E siamo alla fine! Deo gratias! Lo siamo con molti “forse”, per i quali vi chiedo di pazientare. O, se volete, potete accoglierli non solo come i miei tremendi limiti, ma anche come avvertimento che bisogna procedere sempre oltre, e il nostro “forse” è via per reinterrogare questa Parola sempre più grande e sempre troppo grande per noi.
Dio ti benedica. E tu benedicimi. Tuo. Giovanni
…fammi sentire la tua voce…
Il Cantico, bellissimo, si è donato a noi e dai suoi giardini profumati ci conduce verso l’orto di Gerusalemme.

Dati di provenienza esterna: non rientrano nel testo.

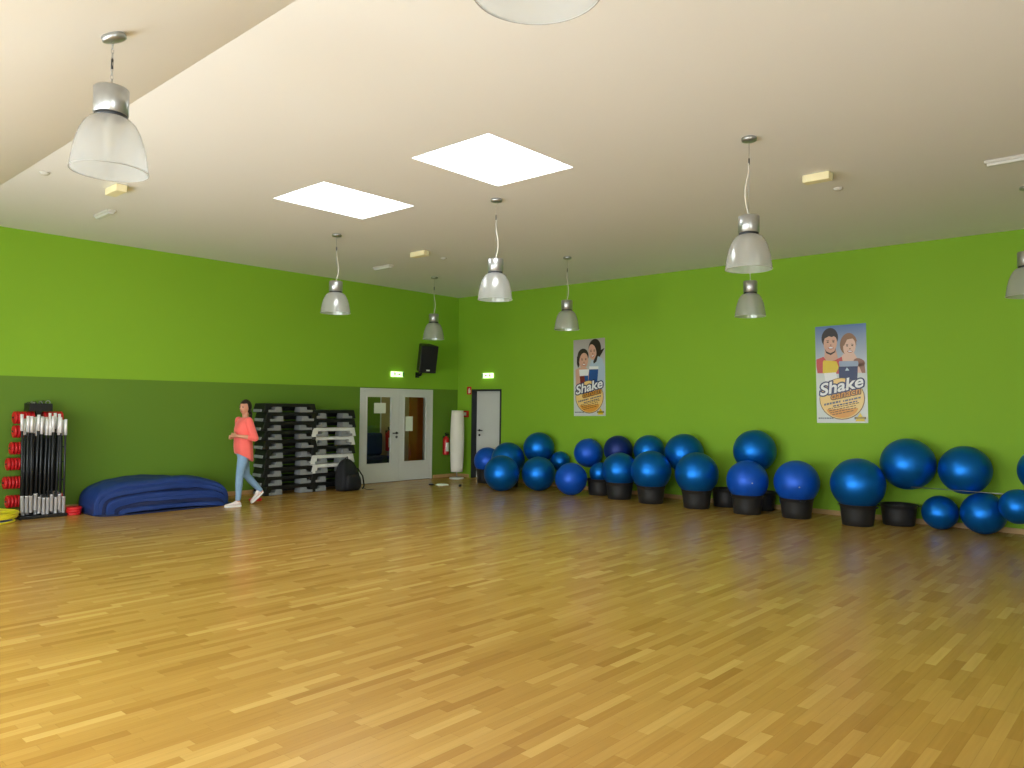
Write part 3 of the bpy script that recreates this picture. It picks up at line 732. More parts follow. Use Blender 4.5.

Grazie al Signore che ci ha donato una Parola meravigliosa, a don Giovanni che ci ha guidato, ancora una volta, per questa strada dell’Amore. Grazie a tutti voi!
Concludo con un “mio…Salmo”… povero e misero, che sta in fondo al mio cuore:
Signore,
non ti è sconosciuto neppure un filo d’erba,
conoscerai qualche palpito dei nostri cuori,
qualche pensiero leggero o pesante delle nostre menti,
qualche lacrima nascosta o manifesta,
qualche sorriso sincero o di circostanza…
perdonaci e accoglici Signore,
nel nostro nulla…
ma nulla non siamo per Te!
“Tu…fammi sentire la tua voce” è lo sposo innamorato che vuole sentire la voce dell’amata. E’ Dio che vuole sentire la nostra voce. Dio sente la nostra voce, il nostro grido, il nostro pianto, anche se non sappiamo neppure di rivolgerci a Lui, anche se non pensiamo che ci sia un Dio che ci ascolta. Lui c’è e vuol sentire la nostra voce. Dio in ascolto dell’uomo. Sembra quasi che Dio preghi l’uomo. Penso al Signore dell’Esodo che dice: «Ho osservato la miseria del mio popolo in Egitto e ho udito il suo grido a causa dei suoi sorveglianti; conosco infatti le sue sofferenze. Sono sceso per liberarlo dalla mano dell’Egitto e per farlo uscire da questo paese verso un paese bello e spazioso, verso un paese dove scorre latte e miele, … Ora dunque il grido degli Israeliti è arrivato fino a me e io stesso ho visto l’oppressione con cui gli Egiziani li tormentano. ” (Es 3,7-9).
Voglio veramente dire grazie a tutti!